# THE REQUEST:
Show every line in the entries below where the word "pixels" appears.

# Collected data:
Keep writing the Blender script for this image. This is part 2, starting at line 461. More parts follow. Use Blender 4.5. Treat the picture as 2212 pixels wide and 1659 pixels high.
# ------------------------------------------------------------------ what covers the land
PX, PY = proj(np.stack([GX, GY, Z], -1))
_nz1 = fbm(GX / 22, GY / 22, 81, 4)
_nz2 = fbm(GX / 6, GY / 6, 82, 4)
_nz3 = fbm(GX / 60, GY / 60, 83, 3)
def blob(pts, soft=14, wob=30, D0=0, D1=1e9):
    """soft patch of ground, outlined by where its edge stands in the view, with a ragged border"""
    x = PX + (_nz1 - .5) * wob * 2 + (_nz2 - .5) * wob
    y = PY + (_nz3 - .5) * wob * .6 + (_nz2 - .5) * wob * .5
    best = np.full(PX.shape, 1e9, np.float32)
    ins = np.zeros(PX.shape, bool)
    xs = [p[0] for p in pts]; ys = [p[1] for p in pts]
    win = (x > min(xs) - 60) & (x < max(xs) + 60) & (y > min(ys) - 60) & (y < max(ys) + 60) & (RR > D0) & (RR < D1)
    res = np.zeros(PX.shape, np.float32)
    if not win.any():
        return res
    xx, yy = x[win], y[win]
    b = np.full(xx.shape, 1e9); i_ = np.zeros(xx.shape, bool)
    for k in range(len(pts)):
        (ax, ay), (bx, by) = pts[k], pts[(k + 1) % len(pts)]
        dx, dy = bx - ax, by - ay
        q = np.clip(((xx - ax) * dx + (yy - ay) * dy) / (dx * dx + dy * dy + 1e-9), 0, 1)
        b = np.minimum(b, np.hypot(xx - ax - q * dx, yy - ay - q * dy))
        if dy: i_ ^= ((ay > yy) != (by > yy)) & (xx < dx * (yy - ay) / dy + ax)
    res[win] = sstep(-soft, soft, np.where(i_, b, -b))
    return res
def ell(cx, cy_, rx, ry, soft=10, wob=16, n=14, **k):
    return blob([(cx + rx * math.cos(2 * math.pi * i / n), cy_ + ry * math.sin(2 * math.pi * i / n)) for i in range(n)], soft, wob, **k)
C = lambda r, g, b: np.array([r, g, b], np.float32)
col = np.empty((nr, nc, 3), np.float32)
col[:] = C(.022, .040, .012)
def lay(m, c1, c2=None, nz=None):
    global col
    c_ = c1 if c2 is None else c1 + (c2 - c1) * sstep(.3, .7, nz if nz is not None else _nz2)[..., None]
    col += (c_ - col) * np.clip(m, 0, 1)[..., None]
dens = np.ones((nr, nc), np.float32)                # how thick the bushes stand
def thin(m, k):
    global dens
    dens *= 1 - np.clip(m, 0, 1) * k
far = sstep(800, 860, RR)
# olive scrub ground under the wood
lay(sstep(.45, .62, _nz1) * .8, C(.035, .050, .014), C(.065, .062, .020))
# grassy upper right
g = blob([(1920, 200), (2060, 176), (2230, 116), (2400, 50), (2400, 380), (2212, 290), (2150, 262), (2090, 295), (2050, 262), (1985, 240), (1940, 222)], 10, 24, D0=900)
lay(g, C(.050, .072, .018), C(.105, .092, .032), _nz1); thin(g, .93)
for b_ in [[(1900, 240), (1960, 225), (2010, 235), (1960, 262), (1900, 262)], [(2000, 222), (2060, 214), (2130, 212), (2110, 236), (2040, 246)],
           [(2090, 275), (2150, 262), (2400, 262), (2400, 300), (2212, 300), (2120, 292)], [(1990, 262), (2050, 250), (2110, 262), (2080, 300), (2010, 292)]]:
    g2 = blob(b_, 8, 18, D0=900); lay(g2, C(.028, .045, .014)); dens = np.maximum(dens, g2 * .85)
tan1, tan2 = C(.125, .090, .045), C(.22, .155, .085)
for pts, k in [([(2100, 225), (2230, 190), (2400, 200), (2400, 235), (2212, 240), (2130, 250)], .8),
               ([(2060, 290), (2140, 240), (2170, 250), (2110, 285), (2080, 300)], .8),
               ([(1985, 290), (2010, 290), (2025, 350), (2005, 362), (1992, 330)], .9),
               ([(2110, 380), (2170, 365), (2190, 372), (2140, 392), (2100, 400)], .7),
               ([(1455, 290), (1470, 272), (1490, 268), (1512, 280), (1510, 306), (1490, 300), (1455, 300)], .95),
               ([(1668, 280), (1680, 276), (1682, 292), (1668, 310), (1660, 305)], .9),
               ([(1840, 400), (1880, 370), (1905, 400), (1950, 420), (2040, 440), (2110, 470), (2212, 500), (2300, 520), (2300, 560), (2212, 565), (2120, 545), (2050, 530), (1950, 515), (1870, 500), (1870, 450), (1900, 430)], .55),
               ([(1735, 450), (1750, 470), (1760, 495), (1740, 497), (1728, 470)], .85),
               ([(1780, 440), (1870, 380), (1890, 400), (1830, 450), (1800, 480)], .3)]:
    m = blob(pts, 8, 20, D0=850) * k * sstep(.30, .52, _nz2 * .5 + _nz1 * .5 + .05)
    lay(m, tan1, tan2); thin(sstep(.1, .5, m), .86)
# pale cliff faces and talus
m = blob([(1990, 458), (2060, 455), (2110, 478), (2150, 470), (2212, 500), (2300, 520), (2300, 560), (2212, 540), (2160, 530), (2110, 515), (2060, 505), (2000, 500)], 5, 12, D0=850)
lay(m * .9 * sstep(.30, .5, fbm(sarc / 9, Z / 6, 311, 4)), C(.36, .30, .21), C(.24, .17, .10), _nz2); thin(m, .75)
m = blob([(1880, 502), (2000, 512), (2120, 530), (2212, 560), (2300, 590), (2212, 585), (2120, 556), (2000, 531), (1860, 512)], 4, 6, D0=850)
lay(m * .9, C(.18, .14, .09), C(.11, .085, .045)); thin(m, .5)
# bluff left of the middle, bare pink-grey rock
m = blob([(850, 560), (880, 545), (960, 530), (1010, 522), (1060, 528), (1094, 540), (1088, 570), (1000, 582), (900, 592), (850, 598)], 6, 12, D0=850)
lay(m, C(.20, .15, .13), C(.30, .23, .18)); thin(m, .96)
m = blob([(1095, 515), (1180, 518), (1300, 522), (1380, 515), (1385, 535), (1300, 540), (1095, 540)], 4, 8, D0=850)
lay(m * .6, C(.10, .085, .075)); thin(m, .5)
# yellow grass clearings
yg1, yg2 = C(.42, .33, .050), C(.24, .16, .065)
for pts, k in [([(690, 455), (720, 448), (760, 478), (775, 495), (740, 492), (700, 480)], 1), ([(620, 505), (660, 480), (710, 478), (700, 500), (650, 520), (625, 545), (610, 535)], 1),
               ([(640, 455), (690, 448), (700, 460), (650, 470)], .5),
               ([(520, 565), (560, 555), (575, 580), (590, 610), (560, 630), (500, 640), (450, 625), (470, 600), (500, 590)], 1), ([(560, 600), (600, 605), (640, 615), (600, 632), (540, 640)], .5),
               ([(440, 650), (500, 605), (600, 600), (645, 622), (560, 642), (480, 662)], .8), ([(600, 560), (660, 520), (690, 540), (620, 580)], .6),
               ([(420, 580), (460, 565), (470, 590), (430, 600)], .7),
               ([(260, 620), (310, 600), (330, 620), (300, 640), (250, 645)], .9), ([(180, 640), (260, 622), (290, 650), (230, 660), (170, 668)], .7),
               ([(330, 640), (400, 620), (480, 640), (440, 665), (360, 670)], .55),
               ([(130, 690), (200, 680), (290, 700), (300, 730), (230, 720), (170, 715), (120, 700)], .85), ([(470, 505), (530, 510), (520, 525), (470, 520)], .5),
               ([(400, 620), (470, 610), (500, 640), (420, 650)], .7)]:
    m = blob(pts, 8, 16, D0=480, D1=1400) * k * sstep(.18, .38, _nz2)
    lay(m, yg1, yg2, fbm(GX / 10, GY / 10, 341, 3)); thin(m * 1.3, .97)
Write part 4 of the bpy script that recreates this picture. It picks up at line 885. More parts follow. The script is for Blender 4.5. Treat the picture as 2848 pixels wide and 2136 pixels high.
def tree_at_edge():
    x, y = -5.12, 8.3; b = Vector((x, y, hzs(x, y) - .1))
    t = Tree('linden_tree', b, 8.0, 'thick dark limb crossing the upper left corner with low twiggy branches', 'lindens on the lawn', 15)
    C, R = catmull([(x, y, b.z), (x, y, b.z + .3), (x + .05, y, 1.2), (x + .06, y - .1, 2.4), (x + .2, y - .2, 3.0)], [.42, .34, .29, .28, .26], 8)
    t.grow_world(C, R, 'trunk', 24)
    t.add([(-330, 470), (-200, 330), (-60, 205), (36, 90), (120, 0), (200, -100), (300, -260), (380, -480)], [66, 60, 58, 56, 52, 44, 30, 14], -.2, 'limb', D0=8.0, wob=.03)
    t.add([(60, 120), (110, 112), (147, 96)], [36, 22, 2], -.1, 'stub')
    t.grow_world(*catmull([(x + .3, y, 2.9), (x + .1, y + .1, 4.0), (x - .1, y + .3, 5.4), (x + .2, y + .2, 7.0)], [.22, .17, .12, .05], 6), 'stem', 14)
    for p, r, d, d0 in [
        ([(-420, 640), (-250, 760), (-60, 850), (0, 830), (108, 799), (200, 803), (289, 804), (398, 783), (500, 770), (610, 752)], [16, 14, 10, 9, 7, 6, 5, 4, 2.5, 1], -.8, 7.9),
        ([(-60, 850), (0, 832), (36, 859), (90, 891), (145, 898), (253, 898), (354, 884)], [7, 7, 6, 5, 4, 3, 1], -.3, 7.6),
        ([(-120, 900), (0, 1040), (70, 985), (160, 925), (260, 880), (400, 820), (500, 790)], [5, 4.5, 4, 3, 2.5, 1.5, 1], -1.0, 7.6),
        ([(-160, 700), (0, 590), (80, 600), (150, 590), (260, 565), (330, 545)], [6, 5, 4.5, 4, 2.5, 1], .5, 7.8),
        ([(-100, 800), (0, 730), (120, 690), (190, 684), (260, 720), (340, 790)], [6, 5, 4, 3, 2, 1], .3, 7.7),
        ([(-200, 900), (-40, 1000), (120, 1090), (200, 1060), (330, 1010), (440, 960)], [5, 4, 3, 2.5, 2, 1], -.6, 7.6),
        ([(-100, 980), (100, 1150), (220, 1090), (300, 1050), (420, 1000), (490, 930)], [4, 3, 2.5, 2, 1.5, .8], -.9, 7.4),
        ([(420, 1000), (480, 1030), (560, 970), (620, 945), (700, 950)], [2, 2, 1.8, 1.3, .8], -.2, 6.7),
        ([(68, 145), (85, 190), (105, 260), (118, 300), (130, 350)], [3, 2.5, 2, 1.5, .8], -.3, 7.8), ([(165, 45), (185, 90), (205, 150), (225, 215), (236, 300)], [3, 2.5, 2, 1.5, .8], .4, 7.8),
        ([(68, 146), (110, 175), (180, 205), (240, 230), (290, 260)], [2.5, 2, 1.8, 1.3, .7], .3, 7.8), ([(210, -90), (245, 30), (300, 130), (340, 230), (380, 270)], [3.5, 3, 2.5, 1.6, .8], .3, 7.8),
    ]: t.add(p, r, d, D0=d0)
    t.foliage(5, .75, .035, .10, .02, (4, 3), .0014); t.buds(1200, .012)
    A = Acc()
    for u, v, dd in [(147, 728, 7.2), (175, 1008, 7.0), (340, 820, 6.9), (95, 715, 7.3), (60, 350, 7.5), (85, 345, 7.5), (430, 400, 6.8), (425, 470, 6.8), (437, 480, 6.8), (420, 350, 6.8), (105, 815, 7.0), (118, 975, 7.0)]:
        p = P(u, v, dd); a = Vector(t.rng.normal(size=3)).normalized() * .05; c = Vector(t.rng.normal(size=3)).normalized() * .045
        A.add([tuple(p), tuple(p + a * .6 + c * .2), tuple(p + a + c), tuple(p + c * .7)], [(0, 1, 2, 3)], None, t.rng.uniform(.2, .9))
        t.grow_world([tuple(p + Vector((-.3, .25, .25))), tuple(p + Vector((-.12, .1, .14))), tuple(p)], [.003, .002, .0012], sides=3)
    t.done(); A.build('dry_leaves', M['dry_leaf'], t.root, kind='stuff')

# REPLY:
Keep writing the Blender script for this image. This is part 2, starting at line 461. More parts follow. Use Blender 4.5. Treat the picture as 2212 pixels wide and 1659 pixels high.
Write part 4 of the bpy script that recreates this picture. It picks up at line 885. More parts follow. The script is for Blender 4.5. Treat the picture as 2848 pixels wide and 2136 pixels high.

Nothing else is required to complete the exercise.